Issue: Vol 1 No. 2 (2007)

Journal: Religions of South Asia

Subject Areas: Religious Studies Buddhist Studies Islamic Studies

DOI: 10.1558/rosa.v1.i2.2339

Abstract:

Several prominent pentadic structures have been identified within the Mahābhārata (for instance, the set of five Kaurava marshals), and it has been argued elsewhere that such sets express an early Indo-European pentadic ideology. So does the main plot of the epic show the same pattern? Arguably, the following five journeys, made by one or more Pāṇḍavas, constitute a single set of comparable elements: the initial exile of the brothers; Arjuna’s visit to the four quarters of India; the major Pāṇḍava exile (for twelve-plus-one years); Arjuna’s journey accompanying the aśvamedha horse; and (less straightforwardly) the Pāṇḍavas final journey to the Himalayas and Heaven.
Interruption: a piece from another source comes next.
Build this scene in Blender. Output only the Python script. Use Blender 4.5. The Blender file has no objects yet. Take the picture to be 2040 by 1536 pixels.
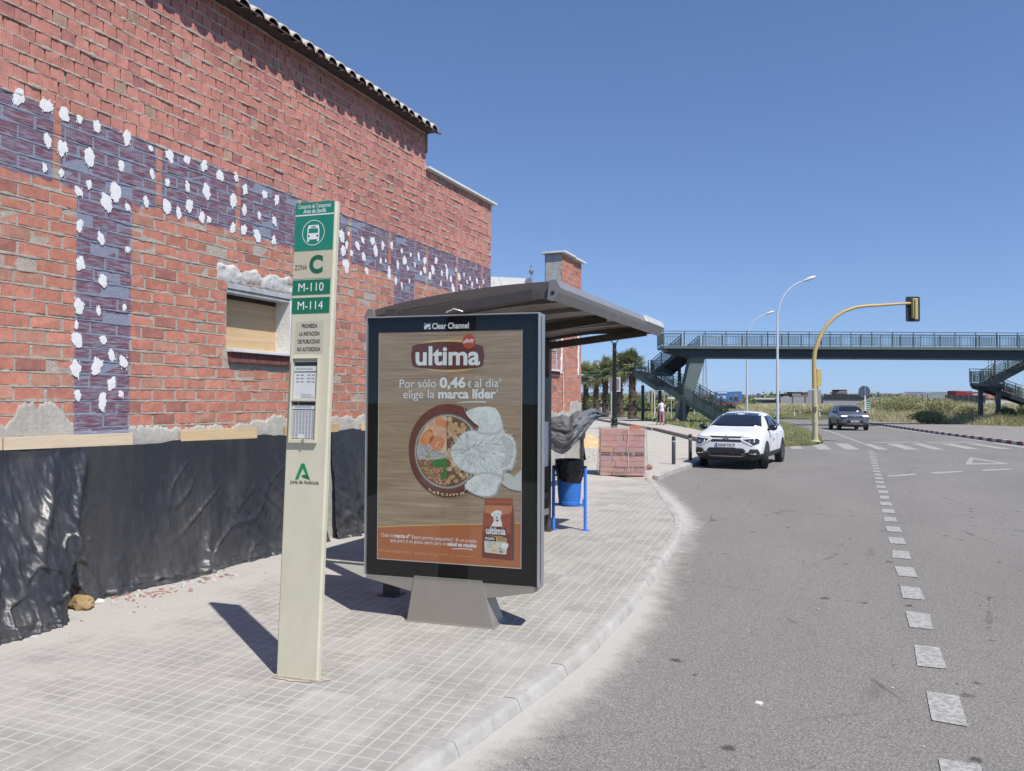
import bpy, bmesh, math, random
import numpy as np
from mathutils import Vector as V, Matrix, noise
from mathutils.bvhtree import BVHTree
R = math.radians
random.seed(7)
SC = bpy.context.scene
COL = SC.collection

# ------------------------------------------------------------------ camera, sky, sun, exposure
FPX, CX, CY = 1534.0, 1020.0, 768.0
YAW, PITCH, ROLL = R(23.9), R(1.12), R(0.3)
CAM = V((0, 0, 1.66))
F0 = V((-math.sin(YAW), math.cos(YAW), 0)); R0 = V((math.cos(YAW), math.sin(YAW), 0)); UP = V((0, 0, 1))
cf = F0 * math.cos(PITCH) + UP * math.sin(PITCH)
cu = UP * math.cos(PITCH) - F0 * math.sin(PITCH)
cr = R0 * math.cos(ROLL) + cu * math.sin(ROLL)
cu2 = cu * math.cos(ROLL) - R0 * math.sin(ROLL)
cam_data = bpy.data.cameras.new('camera'); cam = bpy.data.objects.new('camera', cam_data); COL.objects.link(cam)
cam_data.sensor_width = 36; cam_data.lens = FPX / 2040 * 36; cam_data.clip_start = 0.05; cam_data.clip_end = 12000
cam.matrix_world = Matrix(((cr.x, cu2.x, -cf.x, CAM.x), (cr.y, cu2.y, -cf.y, CAM.y), (cr.z, cu2.z, -cf.z, CAM.z), (0, 0, 0, 1)))
SC.camera = cam
SUN = V((1.70, -1.04, 2.80)).normalized()
ELEV = math.asin(SUN.z); AZ = math.atan2(SUN.x, SUN.y)
w = bpy.data.worlds.new('World'); SC.world = w; w.use_nodes = True
wn, wl = w.node_tree.nodes, w.node_tree.links
sky = wn.new('ShaderNodeTexSky'); sky.sky_type = 'NISHITA'; sky.sun_disc = False
sky.sun_elevation = ELEV; sky.sun_rotation = AZ
sky.air_density = 1.0; sky.dust_density = 0.0; sky.ozone_density = 4.0; sky.altitude = 0
tcw = wn.new('ShaderNodeTexCoord'); mpw = wn.new('ShaderNodeMapping'); wl.new(tcw.outputs['Generated'], mpw.inputs[0])
mpw.inputs['Scale'].default_value = (1, 1, .86); mpw.inputs['Location'].default_value = (0, 0, .085); wl.new(mpw.outputs[0], sky.inputs[0])
grd = wn.new('ShaderNodeMix'); grd.data_type = 'RGBA'; grd.blend_type = 'MULTIPLY'; grd.inputs[0].default_value = 1; grd.inputs[7].default_value = (.89, .935, 1.07, 1)
wl.new(sky.outputs[0], grd.inputs[6]); wl.new(grd.outputs[2], wn['Background'].inputs[0]); wn['Background'].inputs[1].default_value = 0.098
sl = bpy.data.lights.new('sun', 'SUN'); sl.energy = 4.2; sl.angle = R(0.53); sl.color = (1, 0.955, 0.89)
so = bpy.data.objects.new('sun', sl); COL.objects.link(so); so.location = (20, -15, 40)
so.rotation_euler = (-SUN).to_track_quat('-Z', 'Y').to_euler()
SC.view_settings.view_transform = 'Standard'; SC.view_settings.look = 'None'
SC.view_settings.exposure = 0.40; SC.view_settings.gamma = 1
SC.cycles.max_bounces = 8; SC.cycles.transparent_max_bounces = 16
SC.cycles.caustics_reflective = False; SC.cycles.caustics_refractive = False
SC.cycles.use_denoising = True; SC.cycles.denoising_prefilter = 'ACCURATE'

# ------------------------------------------------------------------ measuring: photo pixel -> point in the place
def ray(px, py):
    return cf + cr * ((px - CX) / FPX) + cu2 * ((CY - py) / FPX)
def G(px, py, z=0.0):                       # on a level surface at height z
    d = ray(px, py); return CAM + d * ((z - CAM.z) / d.z)
def D(px, py, dep):                         # at a distance in front of the viewpoint
    d = ray(px, py); return CAM + d * (dep / d.dot(F0))
def W(px, py, x=-5.75):                     # on the long brick wall
    d = ray(px, py); return CAM + d * (x / d.x)
def L(lat, dep, z=0.0):                     # metres to the side, metres ahead, height
    return R0 * lat + F0 * dep + UP * z
def at_lat(px, dep):
    return (px - CX) / FPX * dep

ROAD, PAVE = -0.14, 0.0

# ------------------------------------------------------------------ materials
MATS = {}
class NT:
    def __init__(s, name):
        s.m = bpy.data.materials.new(name); s.m.use_nodes = True
        s.n = s.m.node_tree.nodes; s.l = s.m.node_tree.links
        s.b = s.n['Principled BSDF']; s.tc = None
    def obj(s):
        if not s.tc: s.tc = s.n.new('ShaderNodeTexCoord')
        return s.tc.outputs['Object']
    def geo(s):
        return s.n.new('ShaderNodeNewGeometry').outputs['Position']
    def put(s, sock, v):
        if hasattr(v, 'links') or hasattr(v, 'is_linked'): s.l.new(v, sock)
        else:
            try: sock.default_value = v
            except Exception: sock.default_value = (*v, 1)
    def math(s, op, a, b=0.0, c=None, clamp=False):
        n = s.n.new('ShaderNodeMath'); n.operation = op; n.use_clamp = clamp
        s.put(n.inputs[0], a); s.put(n.inputs[1], b)
        if c is not None: s.put(n.inputs[2], c)
        return n.outputs[0]
    def map(s, v, a, b, c=0.0, d=1.0, smooth=False):
        n = s.n.new('ShaderNodeMapRange'); n.clamp = True
        if smooth: n.interpolation_type = 'SMOOTHSTEP'
        for i, q in enumerate((v, a, b, c, d)): s.put(n.inputs[i], q)
        return n.outputs[0]
    def vec(s, v, scale=(1, 1, 1), rot=(0, 0, 0), loc=(0, 0, 0)):
        n = s.n.new('ShaderNodeMapping'); s.l.new(v, n.inputs[0])
        n.inputs['Scale'].default_value = scale; n.inputs['Rotation'].default_value = rot; n.inputs['Location'].default_value = loc
        return n.outputs[0]
    def sep(s, v):
        n = s.n.new('ShaderNodeSeparateXYZ'); s.l.new(v, n.inputs[0]); return n.outputs
    def noise(s, v, scale=5, detail=4, rough=.55, dist=0.0):
        n = s.n.new('ShaderNodeTexNoise'); s.l.new(v, n.inputs['Vector'])
        n.inputs['Scale'].default_value = scale; n.inputs['Detail'].default_value = detail
        n.inputs['Roughness'].default_value = rough; n.inputs['Distortion'].default_value = dist
        return n.outputs['Fac']
    def vor(s, v, scale=5, feature='F1', out='Distance', rnd=1.0):
        n = s.n.new('ShaderNodeTexVoronoi'); s.l.new(v, n.inputs['Vector']); n.feature = feature
        n.inputs['Scale'].default_value = scale; n.inputs['Randomness'].default_value = rnd
        return n.outputs[out]
    def mix(s, f, a, b, mode='MIX'):
        n = s.n.new('ShaderNodeMix'); n.data_type = 'RGBA'; n.blend_type = mode
        s.put(n.inputs[0], f); s.put(n.inputs[6], a); s.put(n.inputs[7], b)
        return n.outputs[2]
    def scale(s, col, f):
        n = s.n.new('ShaderNodeVectorMath'); n.operation = 'SCALE'; s.put(n.inputs[0], col if not isinstance(col, tuple) else col[:3]); s.put(n.inputs[3], f); return n.outputs[0]
    def attr(s, name, out='Color'):
        n = s.n.new('ShaderNodeAttribute'); n.attribute_name = name; return n.outputs[out]
    def bump(s, h, strength=.3, dist=.01, normal=None):
        n = s.n.new('ShaderNodeBump'); n.inputs['Strength'].default_value = strength; n.inputs['Distance'].default_value = dist
        s.l.new(h, n.inputs['Height'])
        if normal is not None: s.l.new(normal, n.inputs['Normal'])
        return n.outputs[0]
    def out(s, col=None, rough=None, normal=None, metal=None, spec=None):
        if col is not None: s.put(s.b.inputs['Base Color'], col)
        if rough is not None: s.put(s.b.inputs['Roughness'], rough)
        if normal is not None: s.l.new(normal, s.b.inputs['Normal'])
        if metal is not None: s.put(s.b.inputs['Metallic'], metal)
        if spec is not None: s.put(s.b.inputs['Specular IOR Level'], spec)
        return s.m

def M(name, col, rough=.6, metal=0.0, var=.12, vs=6.0, bump=0.0, bs=60.0, spec=.5, dirt=0.0, dirtcol=(.25, .22, .18)):
    """plain painted / metal / plastic surface with uneven tone, worn dirt and a little relief"""
    if name in MATS: return MATS[name]
    t = NT(name); p = t.obj()
    n1 = t.noise(p, vs, 5, .6)
    c = t.scale((*col, 1), t.map(n1, .3, .7, 1 - var, 1 + var))
    if dirt:
        n2 = t.noise(t.vec(p, (1, 1, .45)), vs * 2.3, 6, .65)
        c = t.mix(t.map(n2, .48, .75, 0, dirt), c, (*dirtcol, 1))
    nr = None
    if bump: nr = t.bump(t.noise(p, bs, 4, .6), bump, .006)
    r = t.map(t.noise(p, vs * 1.7, 3), .3, .7, max(.03, rough - .07), min(1, rough + .07))
    MATS[name] = t.out(c, r, nr, metal, spec)
    return MATS[name]

def emit(name, col, s):
    if name in MATS: return MATS[name]
    t = NT(name); t.out((*col, 1), .3); t.b.inputs['Emission Color'].default_value = (*col, 1); t.b.inputs['Emission Strength'].default_value = s
    MATS[name] = t.m; return t.m

def glass_mat(name, tint=(1, 1, 1), refl=1.0, trans=1.0, rough=.02):
    if name in MATS: return MATS[name]
    t = NT(name); t.n.remove(t.b)
    tr = t.n.new('ShaderNodeBsdfTransparent'); tr.inputs[0].default_value = (*[c * trans for c in tint], 1)
    gl = t.n.new('ShaderNodeBsdfGlossy'); gl.inputs['Roughness'].default_value = rough
    fr = t.n.new('ShaderNodeFresnel'); fr.inputs[0].default_value = 1.5
    gb = t.n.new('ShaderNodeNewGeometry')
    f = t.math('MULTIPLY', t.math('MULTIPLY', fr.outputs[0], refl, clamp=True), t.math('SUBTRACT', 1.0, gb.outputs['Backfacing']))
    mx = t.n.new('ShaderNodeMixShader'); t.l.new(f, mx.inputs[0]); t.l.new(tr.outputs[0], mx.inputs[1]); t.l.new(gl.outputs[0], mx.inputs[2])
    t.l.new(mx.outputs[0], t.n['Material Output'].inputs[0]); MATS[name] = t.m
    return t.m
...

The other journeys made by the Pāṇḍavas can be excluded for various reasons: thus, Arjuna’s journey to heaven and the simultaneous pilgrimage led by Yudhiṣṭhira belong to a subordinate level of analysis since they are encapsulated within the twelve-year exile. If the fifth journey is taken together with the descent of the Pāṇḍavas’ divine genitors from Heaven and the subsequent descent from the Himalayas of the Pāṇḍava children, then the set of five journeys does manifest the ideology of the early Indo-European speakers, albeit not quite in the standard hierarchical order.